Ma non è solo correlazione positiva, c'è anche quella negativa. Un esempio? Il rapporto tra il Vix, che misura la volatilità implicita di un paniere di opzioni strutturare sul S&P500, e l'indice stesso. «Più scende il Vix -dice Luca Ramponi, responsabile di Aureo gestioni sgr - e più, di norma, sale l'S&P500. La volatilità in aumento, al contrario, è sinonimo di debolezza». In questo periodo il Vix viaggia attorno a quota 17: c'è da preoccuparsi? «È un valore nella media storica, non indica pericolo. Se dovesse rimbalzare», allora bisogna fare attenzione. Potrebbe presagire una possibile correzione da gestire con la giusta strategia.

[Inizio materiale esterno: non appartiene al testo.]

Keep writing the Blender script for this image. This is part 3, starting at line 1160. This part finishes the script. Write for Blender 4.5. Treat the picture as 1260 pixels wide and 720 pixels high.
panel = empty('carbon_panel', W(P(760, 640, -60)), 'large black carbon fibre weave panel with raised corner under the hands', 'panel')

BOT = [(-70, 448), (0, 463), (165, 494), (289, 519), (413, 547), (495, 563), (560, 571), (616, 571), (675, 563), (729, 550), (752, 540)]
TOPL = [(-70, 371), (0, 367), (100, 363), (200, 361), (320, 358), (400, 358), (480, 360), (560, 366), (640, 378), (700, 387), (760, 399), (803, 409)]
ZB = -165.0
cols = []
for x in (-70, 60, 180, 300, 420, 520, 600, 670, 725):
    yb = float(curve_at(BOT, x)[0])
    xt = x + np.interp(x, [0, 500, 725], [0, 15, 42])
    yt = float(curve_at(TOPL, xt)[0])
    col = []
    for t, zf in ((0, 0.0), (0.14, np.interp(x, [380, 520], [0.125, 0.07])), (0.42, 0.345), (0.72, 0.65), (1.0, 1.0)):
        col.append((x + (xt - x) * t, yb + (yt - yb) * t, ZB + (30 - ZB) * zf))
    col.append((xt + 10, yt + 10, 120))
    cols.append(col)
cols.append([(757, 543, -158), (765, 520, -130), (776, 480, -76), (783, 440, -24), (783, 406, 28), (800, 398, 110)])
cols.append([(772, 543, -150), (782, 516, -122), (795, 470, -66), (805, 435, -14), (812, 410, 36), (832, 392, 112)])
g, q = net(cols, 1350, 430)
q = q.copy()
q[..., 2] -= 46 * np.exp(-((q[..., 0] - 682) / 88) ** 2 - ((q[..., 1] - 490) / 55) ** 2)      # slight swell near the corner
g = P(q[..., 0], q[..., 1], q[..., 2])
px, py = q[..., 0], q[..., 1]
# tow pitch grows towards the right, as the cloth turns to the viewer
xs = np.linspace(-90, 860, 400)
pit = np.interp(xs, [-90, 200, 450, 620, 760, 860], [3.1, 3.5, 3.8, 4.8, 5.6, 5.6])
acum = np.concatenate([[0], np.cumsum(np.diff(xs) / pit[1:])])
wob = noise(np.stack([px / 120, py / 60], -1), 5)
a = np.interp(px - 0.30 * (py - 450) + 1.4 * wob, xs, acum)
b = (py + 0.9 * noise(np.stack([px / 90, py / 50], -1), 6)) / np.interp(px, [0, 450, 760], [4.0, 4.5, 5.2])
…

Strategia, al contrario, non consigliata nel momento in cui viene meno un'altra correlazione: quella tra il Ftse, il Cac 40, il Dax e i future sul S&P500. È stato dimostrato che, tra le 13 e le 13.30, gli indici europei non vanno più a braccetto con il derivato. «Una finestra temporale intraday - spiega Milano - utile agli arbitraggi dei market maker. Che il retail, invece, farebbe meglio a evitare, o a gestire con cura, per scampare improvvise minusvalenze».